Joyce Forms In Central Atlantic

Storm Emerges From TD #10; Current Forecast Track Has It Staying Away From Land

While Isaac churns away in the Eastern Caribbean, there has been another development in the Atlantic Basin. On Wednesday, a new depression developed midway between the Lesser Antilles and Africa. The depression, the tenth of the 2012 Atlantic Hurricane Season, became Tropical Storm Joyce as of 11:00 AM EDT on Thursday morning.

Currently, Joyce is estimated by satellite imagery to have maximum sustained winds of 40 miles per hour with gusts up to 45 knots or 50 miles per hour. Minimum central pressure is estimated to be 1006 millibars, or 29.71 inches of Hg. Tropical storm force winds extend some 60 miles from the center of circulation. Not much change in strength is expected over the next 48 hours as it continues to move to the West-Northwest at 17 miles per hour.

The forecast discussion did indicate that cloud activity in the storm has increased, but conditions in the vicinity of the storm are not that favorable for significant development.

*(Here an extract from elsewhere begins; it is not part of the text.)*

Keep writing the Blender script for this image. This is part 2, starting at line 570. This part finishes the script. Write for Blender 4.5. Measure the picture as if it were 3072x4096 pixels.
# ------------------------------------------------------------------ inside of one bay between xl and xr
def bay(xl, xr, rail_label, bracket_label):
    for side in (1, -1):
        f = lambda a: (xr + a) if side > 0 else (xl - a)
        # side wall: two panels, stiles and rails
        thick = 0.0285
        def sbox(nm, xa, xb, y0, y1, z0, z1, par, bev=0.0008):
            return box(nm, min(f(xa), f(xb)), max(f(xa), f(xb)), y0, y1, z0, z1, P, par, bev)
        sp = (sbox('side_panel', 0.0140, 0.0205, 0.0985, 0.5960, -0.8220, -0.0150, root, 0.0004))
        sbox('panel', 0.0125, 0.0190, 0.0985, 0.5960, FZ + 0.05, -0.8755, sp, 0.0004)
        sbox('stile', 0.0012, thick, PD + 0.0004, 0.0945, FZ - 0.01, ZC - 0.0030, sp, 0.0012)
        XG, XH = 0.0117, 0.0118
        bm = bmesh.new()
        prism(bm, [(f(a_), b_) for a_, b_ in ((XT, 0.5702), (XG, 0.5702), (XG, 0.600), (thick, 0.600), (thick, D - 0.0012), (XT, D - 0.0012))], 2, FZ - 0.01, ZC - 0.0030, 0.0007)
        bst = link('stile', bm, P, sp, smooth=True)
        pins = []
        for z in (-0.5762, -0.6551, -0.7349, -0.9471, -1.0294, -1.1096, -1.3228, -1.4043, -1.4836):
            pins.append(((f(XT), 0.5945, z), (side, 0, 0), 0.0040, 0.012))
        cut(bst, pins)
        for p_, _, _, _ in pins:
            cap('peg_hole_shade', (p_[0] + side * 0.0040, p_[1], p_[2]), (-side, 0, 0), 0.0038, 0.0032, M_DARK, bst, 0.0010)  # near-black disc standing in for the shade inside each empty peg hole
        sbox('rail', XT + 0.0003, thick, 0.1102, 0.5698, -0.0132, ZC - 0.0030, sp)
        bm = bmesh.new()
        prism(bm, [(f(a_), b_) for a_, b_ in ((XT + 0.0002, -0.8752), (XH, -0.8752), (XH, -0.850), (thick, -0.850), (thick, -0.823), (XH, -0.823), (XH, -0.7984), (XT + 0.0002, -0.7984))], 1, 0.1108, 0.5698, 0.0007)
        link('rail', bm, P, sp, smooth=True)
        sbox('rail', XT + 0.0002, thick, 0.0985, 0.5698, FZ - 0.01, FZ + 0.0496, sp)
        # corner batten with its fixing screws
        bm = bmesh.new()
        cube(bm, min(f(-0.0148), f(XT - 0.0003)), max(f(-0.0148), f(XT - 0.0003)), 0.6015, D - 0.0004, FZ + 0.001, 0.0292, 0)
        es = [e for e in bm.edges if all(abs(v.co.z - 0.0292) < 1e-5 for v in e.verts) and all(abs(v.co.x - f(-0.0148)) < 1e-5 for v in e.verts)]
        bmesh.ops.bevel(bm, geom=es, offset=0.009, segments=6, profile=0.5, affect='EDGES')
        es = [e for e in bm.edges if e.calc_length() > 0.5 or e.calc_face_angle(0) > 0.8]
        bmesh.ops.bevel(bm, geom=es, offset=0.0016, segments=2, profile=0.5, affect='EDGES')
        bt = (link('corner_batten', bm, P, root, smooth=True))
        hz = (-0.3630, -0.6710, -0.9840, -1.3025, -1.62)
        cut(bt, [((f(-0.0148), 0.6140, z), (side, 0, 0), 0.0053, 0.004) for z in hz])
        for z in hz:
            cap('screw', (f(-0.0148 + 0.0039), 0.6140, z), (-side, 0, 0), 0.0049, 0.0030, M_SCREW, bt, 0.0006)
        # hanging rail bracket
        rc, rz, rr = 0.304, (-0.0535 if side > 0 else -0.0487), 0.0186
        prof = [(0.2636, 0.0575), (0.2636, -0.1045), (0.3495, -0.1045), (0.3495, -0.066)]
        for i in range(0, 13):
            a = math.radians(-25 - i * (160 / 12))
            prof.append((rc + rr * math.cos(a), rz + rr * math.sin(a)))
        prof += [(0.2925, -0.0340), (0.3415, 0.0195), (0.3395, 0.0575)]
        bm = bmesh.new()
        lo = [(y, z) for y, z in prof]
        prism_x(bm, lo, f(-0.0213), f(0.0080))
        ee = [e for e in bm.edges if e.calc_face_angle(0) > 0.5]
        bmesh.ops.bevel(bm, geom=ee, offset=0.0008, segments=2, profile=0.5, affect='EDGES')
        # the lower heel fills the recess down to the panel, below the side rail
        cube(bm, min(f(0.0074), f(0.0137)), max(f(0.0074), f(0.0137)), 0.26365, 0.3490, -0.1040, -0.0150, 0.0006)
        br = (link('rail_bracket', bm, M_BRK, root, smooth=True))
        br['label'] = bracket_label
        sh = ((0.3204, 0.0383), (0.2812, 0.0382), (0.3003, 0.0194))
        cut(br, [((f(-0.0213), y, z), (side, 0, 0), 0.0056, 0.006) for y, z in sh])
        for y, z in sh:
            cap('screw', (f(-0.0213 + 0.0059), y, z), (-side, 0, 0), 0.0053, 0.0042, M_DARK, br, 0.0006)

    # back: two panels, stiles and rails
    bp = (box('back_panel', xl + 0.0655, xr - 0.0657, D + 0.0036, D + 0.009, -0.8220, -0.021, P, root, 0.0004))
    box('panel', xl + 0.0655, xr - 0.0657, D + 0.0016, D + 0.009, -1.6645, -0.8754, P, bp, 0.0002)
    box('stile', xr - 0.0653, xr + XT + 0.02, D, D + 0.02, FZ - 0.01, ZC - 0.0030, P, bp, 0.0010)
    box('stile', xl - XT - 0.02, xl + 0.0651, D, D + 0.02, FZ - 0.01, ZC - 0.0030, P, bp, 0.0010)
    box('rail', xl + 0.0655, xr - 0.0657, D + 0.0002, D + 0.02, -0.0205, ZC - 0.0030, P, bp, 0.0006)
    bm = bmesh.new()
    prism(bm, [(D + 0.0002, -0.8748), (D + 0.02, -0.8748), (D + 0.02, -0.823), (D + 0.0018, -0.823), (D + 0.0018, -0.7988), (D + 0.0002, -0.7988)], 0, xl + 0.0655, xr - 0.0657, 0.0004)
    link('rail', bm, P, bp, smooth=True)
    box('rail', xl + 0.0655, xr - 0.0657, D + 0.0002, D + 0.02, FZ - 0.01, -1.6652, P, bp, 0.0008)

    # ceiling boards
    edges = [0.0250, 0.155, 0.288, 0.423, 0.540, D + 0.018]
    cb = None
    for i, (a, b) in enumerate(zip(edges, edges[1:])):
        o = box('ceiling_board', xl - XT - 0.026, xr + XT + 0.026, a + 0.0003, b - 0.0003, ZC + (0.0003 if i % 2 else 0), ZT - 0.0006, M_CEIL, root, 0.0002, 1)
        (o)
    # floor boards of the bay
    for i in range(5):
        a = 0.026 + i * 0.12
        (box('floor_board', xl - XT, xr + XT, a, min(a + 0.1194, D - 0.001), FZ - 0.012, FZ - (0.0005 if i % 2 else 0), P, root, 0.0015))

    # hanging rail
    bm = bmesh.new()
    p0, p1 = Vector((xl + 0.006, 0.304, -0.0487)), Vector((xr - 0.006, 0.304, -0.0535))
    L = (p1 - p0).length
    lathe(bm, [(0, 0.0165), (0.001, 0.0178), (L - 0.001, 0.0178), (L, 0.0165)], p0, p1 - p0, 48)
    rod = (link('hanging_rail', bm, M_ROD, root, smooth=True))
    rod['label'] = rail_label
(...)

Presently, the storm is encountering some dry air and wind shear from a nearby upper level low associated with a trough. The SHIPS model forecast calls for Joyce to only strengthen to 60 miles per hour over the next five days. Without a deep core, the storm will just trek beneath the subtropical ridge until it gets far enough west to turn more northward around the periphery of that ridge, and get caught up in the westerlies.

Still a lot of time to watch this system. Joyce is presently 1,305 miles east of the Leeward Islands and moving to the West-Northwest at 17 miles per hour. The development of Joyce brings the current count for this season to 10 named storms, which ties a mark set in both 1995 and 2005 for the earliest date that the 10th named storm formed. Only three storms have gone on to become hurricanes with none of them becoming major hurricanes.